Is teaching computer coding humanitarian aid? This NGO's staff think so

A Kurdistan-based NGO gives new meaning to helping those in need.

ERBIL (Kurdistan 24) – Earlier this month, some 30 young men and women with interest in information technology gathered on the second floor of a chic Erbil plaza for their first meeting at what IT savvy people call an Android programming boot camp.

They were mostly Kurdish youth, students from different colleges who complained they did not receive an adequate education at their public schools and came here to have a better chance of getting trained in computer programming or coding.

An energetic, small team of young international professionals who hope to make a difference for people in conflict-affected countries welcomed them.

Ehsan Mamakani Shikak, a computer engineer, and project assistant at Re:Coded, a US-registered NGO that is providing the training, tells the new tech cadets that the staff aims not only to teach how to code but also how to build a community.

In the past several years, the intertwined and internationalized civil wars in Iraq and Syria created the biggest refugee crisis humanity has seen since the Second World War ended over seven decades ago.

A mass exodus of over some—according to UN figures—ten million IDPs, refugees, and economic migrants flocked into neighboring Mideast countries and Europe, leading to further societal and political upheavals in host countries.

Scores of humanitarian organizations are since working to meet the needs of those in need.

In the Kurdistan Region, aid groups providing basics such as food, shelter, and education to people in refugee camps are easy to spot.

Boot-camping at Re:Coded, an NGO providing training to local students, IDPs, and refugees in computer programming, Erbil, Kurdistan, June 6, 2018. (Photo: Re:Coded)
Boot-camping at Re:Coded, an NGO providing training to local students, IDPs, and refugees in computer programming, Erbil, Kurdistan, June 6, 2018. (Photo: Re:Coded)

Re:Coded stands out from the crowd due to its claim of a radically new approach in what constitutes humanitarian aid: IT.

“Our main mission is to grow the tech sector in Iraq and Kurdistan and help our students become tech leaders in the country,” Zahra Shah, the project manager who is from London tells Kurdistan 24.

This, Shah says, is a way to create jobs and expand students’ skill sets for an IT-dominated future.

“We [hope] they can stand on their feet, start leading the economy in different ways, and not always have to rely on local opportunities for jobs. This is something they can work on remotely, as developers,” she adds.

Global brands such as Google, Slack, Microsoft, Flatiron School, a software engineering education organization, Udacity, and German Corporation for International Cooperation (GIZ) sponsor Re:Coded.

Trainees can borrow laptops donated by other companies to use for coding.

When asked how their work is humanitarian aid, Shah explains that they are providing “long-term” skills that recipients can use in the future.

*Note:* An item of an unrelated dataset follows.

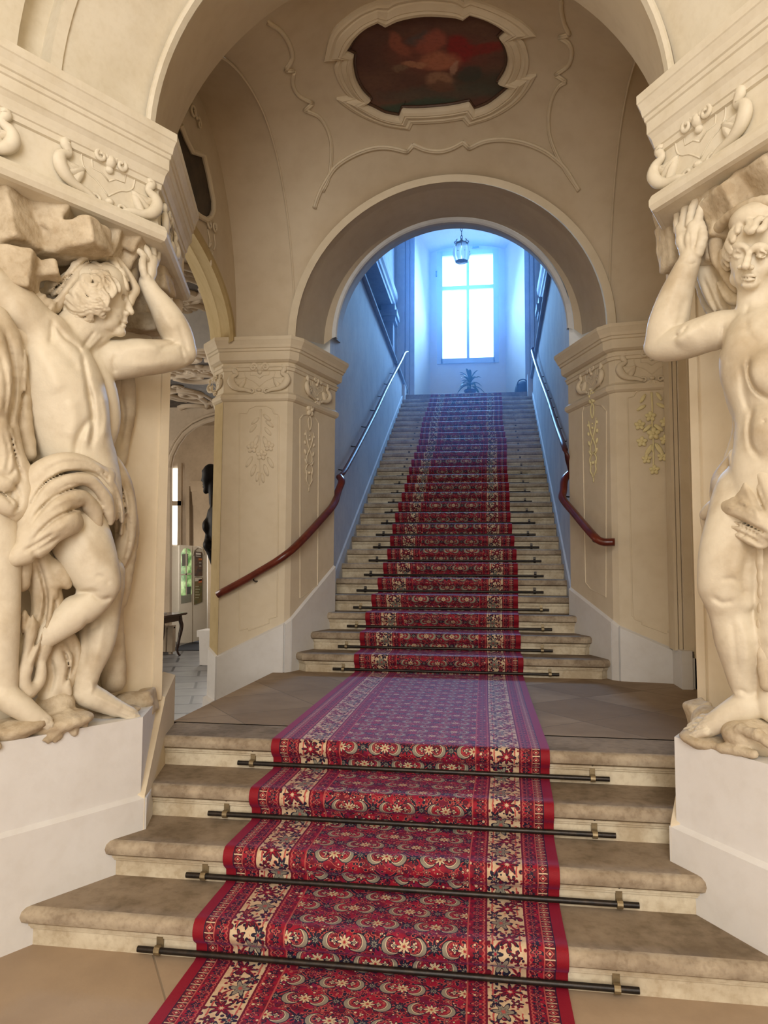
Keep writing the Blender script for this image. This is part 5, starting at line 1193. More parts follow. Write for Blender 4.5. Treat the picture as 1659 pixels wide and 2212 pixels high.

“We and our co-founders Alexandra Clare, Marcello Bonatto, have worked with the UN, for traditional NGOs. We all know the flaws in that system. It takes a lot of money to provide aid, and that aid is a very short term. Whereas we provide [those in need] with skills they can use in 10 years from now,” she continues.

The NGO that began its Kurdistan operations in 2016 gave training in 2017 to refugees from Syria and Iraqi IDPs in camps surrounding Erbil.

One of Re:Coded’s technical leads, a coding trainer, Shereen Messi is a refugee from the town of Kobani in Syrian Kurdistan (Rojava).

Messi has taught refugees like herself in sessions in the Kawragosk and Qushtapa camps which house refugees from Rojava.

They are planning to expand into Duhok, Sulaimani, and Baghdad.

At the current boot camp in Erbil, at least 50 percent are either IDPs or refugees, and they also have a requirement of involving more women with a quota of 40 percent.

This summer, the group will also be piloting a tech-entrepreneurship academy for youth interested in IT business and a free-lancing academy to teach students how to code remotely and independently for Internet companies.

Asya Saeed is a 21-year-old participant in the course, studying at Erbil’s Salahaddin University’s software department.

“I applied to Re:Coded to become a real developer. I aspire to become a programmer working with international organizations. And Kurdistan needs start-ups. We are sadly backward in that field. It is very important for us to take strides here.”